Kuvira é uma vilã clássica, uma que faz questão de cultuar a sua imagem e fazer o mundo acreditar que ela faz o que faz por uma boa causa. Ao longo do livro, mais e mais pessoas vão lentamente descobrindo as verdadeiras motivações de Kuvira, mas mesmo assim, são incapazes de parar a grande conquistadora. Kuvira é rápida e letal, assim como Azula foi em A Lenda de Aang. É a antagonista que a série precisava para construir toda a tensão que sentimos no arco final.
O finale de Korra é megalomaníaco, assim como os planos de Kuvira, que marcha sobre Republic City com um ROBÔ GIGANTE. Praticamente todos os personagens relevantes da série lutam aqui, e se não lutam, servem a algum outro propósito.

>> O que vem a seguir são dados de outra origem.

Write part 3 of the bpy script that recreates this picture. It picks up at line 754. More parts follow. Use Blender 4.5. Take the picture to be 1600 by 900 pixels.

Todos tem de trabalhar juntos para ter chance contra Kuvira e seu exército. A batalha final é de proporções épicas. A tensão está presente em todo lugar, assim como muita ação e lutas que não nos dão a chance de piscar os olhos.
O quarto e último livro é digno de um grand finale a altura da série Avatar. Apesar de contar com alívios cômicos bem irritantes, como Wu, príncipe do reino da terra, a narrativa não falha em nos empolgar.
A experiência de Korra, num geral, é menos rica do que a de Aang, mas ainda é uma produção de alto nível feita por pessoas apaixonadas por sua história. Muitos acreditam que A Lenda de Korra foi um marco na televisão (e até fora dela) e não é por menos. É uma série com falhas, mas extremamente séria quando se trata de tópicos mais pesados e menos convencionais em animações. Qualquer fã de Avatar encontrará em Korra uma experiência inédita e ao mesmo tempo nostálgica e enriquecedora, principalmente nos livros 3 e 4.